Less Money, More Problems

Education spending cuts are the most insulting reduction of any budget. The education of any country is the determining factor for its success. It carries on the understanding and improvement of certain procedures that maintain the integrity and the operations we’ve built our country on.
From the American Recovery and Reinvestment Act, or ARRA, comes a sum of $787 billion. Only $100 billion has been assigned to the total amount of K-12 and higher education institutions across the nation. The amount available shifts from state to state, based on population size.
Although we are thought to be receiving $11 billion over the next three years in California, we are still faced with weakened college resources.
Any reduction to the current level of school budgets will be problematic unless one-day class size and selection are restored.

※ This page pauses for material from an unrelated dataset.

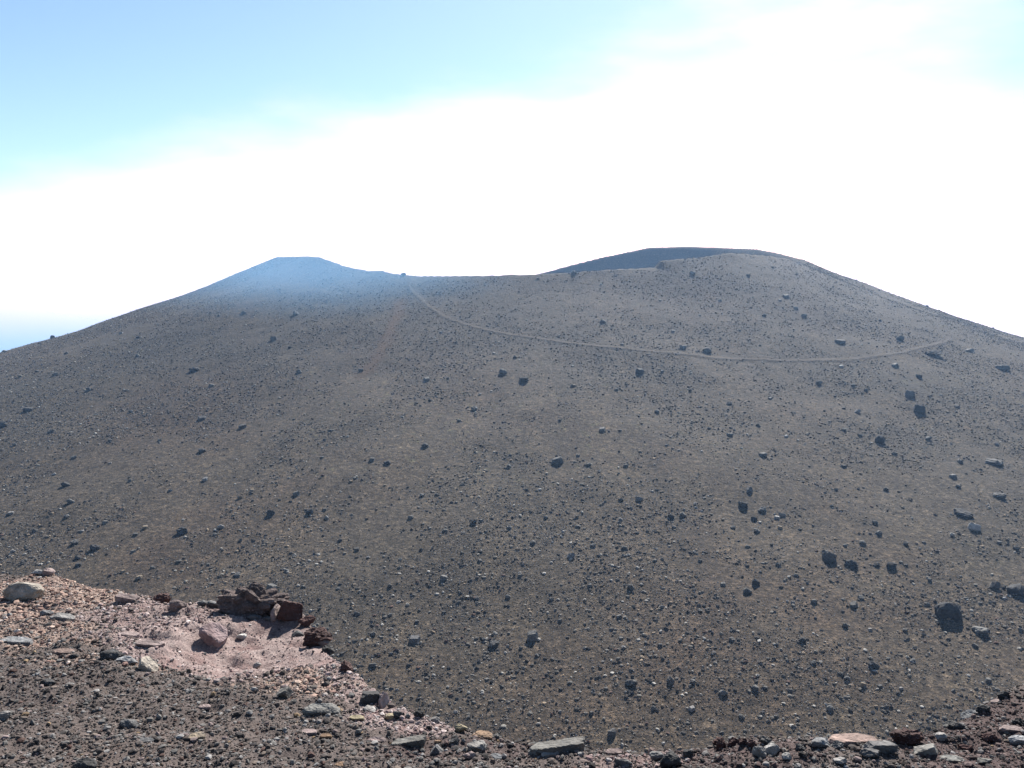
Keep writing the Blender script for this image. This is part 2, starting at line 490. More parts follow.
PATH_PTS = [(404, 276.5), (408, 284), (416, 295), (430, 307), (445, 317), (458, 323), (480, 328.5), (520, 336), (560, 342), (600, 346.5), (650, 351), (700, 356), (750, 359.5), (800, 361), (850, 359.5), (885, 355.5), (910, 350), (930, 345.5), (945, 341), (960, 337)]
ribbon('path', PATH_PTS, 1.3, mat_path('trodden_tephra', (.060, .050, .041), (.084, .071, .058), .85), 'thin trodden footpath curving across the cone below the crater', taper=True)
ribbon('path', [(403, 292), (398, 312), (391, 330), (386, 345), (376, 358), (366, 372), (352, 386)], 2.6, mat_path('reddish_worn_tephra', (.075, .050, .036), (.095, .066, .048), .6), 'faint reddish trail running straight down from the saddle', taper=True)


# ------------------------------------------------------------------ gravel (nobody could count it)
def pebbles(base_sub, xy, size, zfn, cols, flat=.7, sink=.15):
    n = len(xy)
    if base_sub == 0:
        V0 = np.array([(1, 0, 0), (-1, 0, 0), (0, 1, 0), (0, -1, 0), (0, 0, 1), (0, 0, -1)], float)
        F0 = np.array([(0, 2, 4), (2, 1, 4), (1, 3, 4), (3, 0, 4), (2, 0, 5), (1, 2, 5), (3, 1, 5), (0, 3, 5)])
    else:
        V0, F0 = ico(base_sub)
    k = len(V0)
    J = 1 + (RNG.uniform(-.35, .3, (n, k, 1)) if base_sub == 0 else RNG.uniform(-.30, .16, (n, k, 1)))
    S = RNG.uniform(.6, 1.25, (n, 1, 3)); S[:, :, 2] *= flat
    P = V0[None] * J
    q = RNG.normal(size=(n, 4)); q /= np.linalg.norm(q, axis=1)[:, None]
    w, x, y, z = q.T
    Rm = np.stack([1 - 2 * (y * y + z * z), 2 * (x * y - z * w), 2 * (x * z + y * w), 2 * (x * y + z * w), 1 - 2 * (x * x + z * z), 2 * (y * z - x * w), 2 * (x * z - y * w), 2 * (y * z + x * w), 1 - 2 * (x * x + y * y)], 1).reshape(n, 3, 3)
    P = np.einsum('nij,nkj->nki', Rm, P) * S
    a = RNG.uniform(0, 6.283, n); ca, sa = np.cos(a)[:, None], np.sin(a)[:, None]
    P = np.stack([P[..., 0] * ca - P[..., 1] * sa, P[..., 0] * sa + P[..., 1] * ca, P[..., 2]], 2)
    P = P * size[:, None, None]
    Z = zfn(xy[:, 0], xy[:, 1]) + size * sink
    P += np.stack([xy[:, 0], xy[:, 1], Z], 1)[:, None, :]
    Fa = (F0[None] + (np.arange(n) * k)[:, None, None]).reshape(-1, 3)
    return P.reshape(-1, 3), Fa, np.repeat(cols, k, 0)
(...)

In the state of California we are dealt debts to repay and in the only way we can; by feeding government funds through our everyday spending habits.
Many students don’t even mind the increased payments; we have been adjusting to higher prices since the day we’ve had enough money to meet any of them, but the reduction to teachers, course compression and growing class size is where the budget cuts hit hardest.
Trimming the education budget has potential to aid the state deficit, slightly, but many other paths can be taken to answer the debt larger than all of the school systems could buy out.
If the deficit is truly bruising, enough so that measures are taken to restrict spending on the most promising institutions, it should seem that a simple law change that could bring in the billions would easily slide right into the budget.
Of course I’m speaking of the legalization of marijuana. It creates $14 billion a year, under the radar, making it the largest cash crop of California. With that sort of potential, and one of the more dangerous drugs, alcohol, already largely legal, it seems more beneficial to legalize it now than any other time.
The reduction of petty federal crimes in the state, if marijuana was as legal as alcohol, would help to squeeze Schwarzenegger’s pennies.
As in regard to alcohol, consumers are undoubtedly dedicated to their favorite poison, and a slight tax increase across the board of liquor would surely bump the state dollar up.
To think the cuts of education seemed to answer Schwarzenegger’s money dilemma, instead of a handful of other money saving solutions, just shows how small our ideas of educational institutions has become.
We have come to a point where the modified state of humanity demands high financial attention, so much so that other basic human abilities and purposes are side-bound, because they don’t show up on the long term financial map our lives are forced to flutter over.